Most who have sought the brass ring of perpetual youth – physical immortality – have taken a less philosophical approach. All one had to do was bathe in the proper healing waters, no consciousness-lifting required. In Jesus’ day, this was the pool of Bethesda. If you were first to make it to the pool after the angel’s disturbed the waters, you would be healed of your malady. And we’ve all heard of Spanish explorer, Ponce de Leon’s quest for the fountain of youth.
It’s estimated that by 2019, the global anti-aging market will be worth an astounding, $191.7 billion U.S. dollars. Beginning in 2012, pro-immortality political parties have organized in Russia, the United States, Israel, and the Netherlands whose aim is to provide political support to research and technologies focused on anti-aging and what they call, radical life extension.
All of this points to the obsession with the body-based self-image. The quest for physical immortality reveals a deep-seated fear that the loss of the body is equal to the annihilation of the soul, our true essence and identity. This fear is reinforced by modern science’s assumption that consciousness is a product of the brain. When the brain dies, so do we.
Because it is easier to identify with the body and its endless needs, we can easily lose sight of the truth that we, as spiritual beings, are by nature immortal. When Paul suggested that we will not all experience the sting of death, I believe he was referring to those who know who and what they are at the deepest level. Near-death research reveals that one of the most common elements of those who have had an NDE is the complete loss of the fear of death. This is because they have experienced the soul and found it to be immortal.

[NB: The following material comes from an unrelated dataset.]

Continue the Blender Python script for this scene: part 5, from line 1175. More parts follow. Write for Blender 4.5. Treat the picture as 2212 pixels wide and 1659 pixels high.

Our quest for immortality amounts to nothing more than a perceptual shift. We are not the body. The body is the physical interface we use to interact with the world. That which we are, the soul, is in this world, but as Jesus said, we’re not of it. We are expressions of the eternal Source of life we call God.
I have thought a lot about the immortality of my soul lately. Knowing that none of us can conceive of “not being,” this seems to support the idea that we cannot die. It is the thought of leaving behind the body and all that I experienced that is hard for me to imagine. For me it will no longer exist, and when I take on a new body, “I” will be someone else!
Some believe that we have memories of past experiences, or feelings that we have known a place or person before. I can’t say this has ever happened to me, but once during an audition for a college play, after quieting my mind for a few seconds, I was suddenly able to read my speech with the emotion and voice projection of an experienced actress. When I finished, no one said a word for several seconds, and I was astonished. (I didn’t get that part–didn’t really want it, but worked on the play as part of the crew.)
So I am not afraid of “dying”–I just hope it is not too uncomfortable when the body stops functioning.
Based on the hundreds of NDE cases I have read, we have nothing to fear about leaving our body, and the life we have lived, behind. Most say they have never felt so alive and at home, and have expressed a great deal of trepidation about returning to their body, which seemed cramped and imprisoning.
The body-centered identity is not who we are, and trying to reconcile who we are from the basis of this identity (self-image) is like trying to understand the world from an armchair. But each person must work through all this in their own way, and in their own time. Love is a fundamental of this universe, and love will always be wherever we are, and in whatever way we express. Our current life was once a speculative endeavor. And here we are!